Publié en ligne le 19 janvier 2009 - Attentats du 11 septembre -
par Jean-Paul Krivine - SPS n° 284, janvier 2009

Jean-Marie Bigard a fait sensation lors de l’émission de Laurent Ruquier « On va s’gêner » sur Europe 1 où il était invité vendredi 5 septembre 2008. À propos des attentats de 2001, il a repris à son compte la théorie du complot : « on est absolument sûrs et certains que les deux avions, dont celui qui s’est écrasé sur le Pentagone, n’existent pas. Il n’y a jamais eu d’avion. Ces deux avions volent encore. C’est un mensonge absolument énorme. Il est vraisemblable que de plus en plus on enquête là-dessus. […] On commence à penser très sérieusement que ni Al-Qaïda ni aucun Ben Laden n’a été responsable des attentats du 11 septembre. (...) Il est très vraisemblable que la version officielle ne correspond tellement pas à la réalité. […] C’est un missile américain qui frappe le Pentagone.
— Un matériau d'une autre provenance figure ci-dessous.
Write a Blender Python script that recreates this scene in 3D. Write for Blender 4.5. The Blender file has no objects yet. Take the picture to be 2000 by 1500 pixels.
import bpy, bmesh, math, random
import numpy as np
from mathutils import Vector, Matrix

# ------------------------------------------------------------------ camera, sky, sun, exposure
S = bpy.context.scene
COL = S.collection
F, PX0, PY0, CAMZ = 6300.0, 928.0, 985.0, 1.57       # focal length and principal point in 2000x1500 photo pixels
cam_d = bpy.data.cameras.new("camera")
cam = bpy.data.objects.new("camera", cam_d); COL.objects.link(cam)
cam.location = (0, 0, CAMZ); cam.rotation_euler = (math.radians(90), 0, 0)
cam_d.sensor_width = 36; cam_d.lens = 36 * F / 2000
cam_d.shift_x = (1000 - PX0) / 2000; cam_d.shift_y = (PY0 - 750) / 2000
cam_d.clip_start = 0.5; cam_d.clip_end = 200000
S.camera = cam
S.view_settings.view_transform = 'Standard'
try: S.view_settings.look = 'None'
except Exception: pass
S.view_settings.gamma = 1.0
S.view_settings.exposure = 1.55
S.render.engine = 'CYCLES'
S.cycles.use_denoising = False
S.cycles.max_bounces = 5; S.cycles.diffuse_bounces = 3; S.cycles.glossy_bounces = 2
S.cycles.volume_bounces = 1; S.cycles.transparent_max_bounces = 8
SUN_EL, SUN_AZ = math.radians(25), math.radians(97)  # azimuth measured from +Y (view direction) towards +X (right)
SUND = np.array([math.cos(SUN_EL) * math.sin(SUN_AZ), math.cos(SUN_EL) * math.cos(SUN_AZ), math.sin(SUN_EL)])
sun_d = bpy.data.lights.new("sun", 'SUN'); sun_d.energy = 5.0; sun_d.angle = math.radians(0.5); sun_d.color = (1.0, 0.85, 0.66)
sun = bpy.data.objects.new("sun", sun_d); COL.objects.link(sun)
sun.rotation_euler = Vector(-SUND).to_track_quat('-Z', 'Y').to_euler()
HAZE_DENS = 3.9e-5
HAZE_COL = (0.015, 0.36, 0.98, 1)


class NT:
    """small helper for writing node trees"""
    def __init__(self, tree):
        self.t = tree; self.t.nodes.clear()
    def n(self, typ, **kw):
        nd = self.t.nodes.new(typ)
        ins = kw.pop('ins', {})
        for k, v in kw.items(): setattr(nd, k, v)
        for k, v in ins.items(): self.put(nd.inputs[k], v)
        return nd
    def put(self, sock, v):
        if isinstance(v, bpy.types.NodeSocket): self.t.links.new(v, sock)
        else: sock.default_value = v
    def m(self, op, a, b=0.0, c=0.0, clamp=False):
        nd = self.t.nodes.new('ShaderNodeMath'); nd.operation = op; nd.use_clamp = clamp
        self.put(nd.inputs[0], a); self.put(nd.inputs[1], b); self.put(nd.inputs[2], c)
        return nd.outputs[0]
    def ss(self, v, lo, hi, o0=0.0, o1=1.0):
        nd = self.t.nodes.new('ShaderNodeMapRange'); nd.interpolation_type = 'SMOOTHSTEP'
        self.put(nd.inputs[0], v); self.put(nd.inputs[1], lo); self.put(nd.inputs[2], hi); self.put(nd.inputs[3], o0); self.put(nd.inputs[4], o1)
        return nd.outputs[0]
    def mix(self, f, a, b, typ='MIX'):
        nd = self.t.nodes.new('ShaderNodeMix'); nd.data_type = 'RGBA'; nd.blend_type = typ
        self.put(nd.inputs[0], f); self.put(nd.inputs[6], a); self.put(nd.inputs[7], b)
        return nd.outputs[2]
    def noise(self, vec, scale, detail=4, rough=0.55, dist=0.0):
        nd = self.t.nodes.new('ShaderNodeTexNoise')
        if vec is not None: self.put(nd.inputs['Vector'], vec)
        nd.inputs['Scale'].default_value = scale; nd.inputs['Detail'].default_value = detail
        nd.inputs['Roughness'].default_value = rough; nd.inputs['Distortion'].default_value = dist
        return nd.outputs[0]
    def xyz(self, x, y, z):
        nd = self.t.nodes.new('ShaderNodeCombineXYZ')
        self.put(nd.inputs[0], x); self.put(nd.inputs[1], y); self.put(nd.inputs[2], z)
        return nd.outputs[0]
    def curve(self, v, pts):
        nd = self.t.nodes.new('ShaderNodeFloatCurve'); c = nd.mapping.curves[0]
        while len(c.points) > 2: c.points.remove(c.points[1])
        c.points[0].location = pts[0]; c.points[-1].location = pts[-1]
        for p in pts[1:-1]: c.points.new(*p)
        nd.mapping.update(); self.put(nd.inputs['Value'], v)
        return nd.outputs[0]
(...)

Ils l’ont provoqué eux-mêmes. Ils ont tué des Américains. […] C’est absolument hallucinant ». Marion Cotillard, Oscar de la meilleure actrice à Hollywood en 2007, avait tenu des propos similaires. Ainsi repris par des personnages médiatiques, la théorie du complot initiée en France par Thierry Meyssan en 2002 retrouve un second souffle.

Le ressort des thèses conspirationnistes est toujours le même : « on vous cache la vérité ». Concernant les attentats du 11 septembre, le discrédit de l’administration Bush et les mensonges sur les prétendues armes de destructions massives en Irak donnent une base pour présenter ces théories sous un jour à la fois crédible et progressiste. Peu importe les études et les rapports (« les scientifiques sont dans le complot, ils ne sont pas indépendants »), peu importe les images et les faits (« elles sont truquées, et Internet regorge de nouveaux faits et de nouvelles images »). Des analyses compliquées aux allures scientifiques sont produites, et les démonter exige un travail colossal qui sera de toute façon écarté d’un revers de main. Enfin, Internet est utilisé comme vecteur de propagation de la rumeur 1.

Si en France, les partisans de la théorie du complot en ce qui concerne les attentats du 11 septembre sont plutôt marginaux, le fait mérite quand même qu’on s’y arrête. En effet, les mécanismes utilisés ont une valeur plus générale.

D’un côté, l’expertise scientifique est discréditée, accusée d’être corrompue par le pouvoir. Les experts eux-mêmes sont vilipendés alors que les opposants se présentent comme des martyrs, victimes d’une omerta d’état qui chercherait à les faire taire. D’un autre côté apparaissent des « experts » autoproclamés « indépendants », « combattant pour le bien de tous » et produisant des contre-rapports scientifiques que la « science officielle » ne voudrait pas reconnaître et que le pouvoir voudrait enterrer pour des intérêts privés ou politiques. Et le tout sur fond d’Internet qui offre une formidable caisse de résonance. Ne retrouve-t-on pas une partie des ingrédients de récentes controverses environnementales ?

1 Voir « Les théories conspirationnistes autour du 11 septembre », SPS n° 279, 2007, et « L’imposture est dans la rumeur », SPS n° 252, 2002.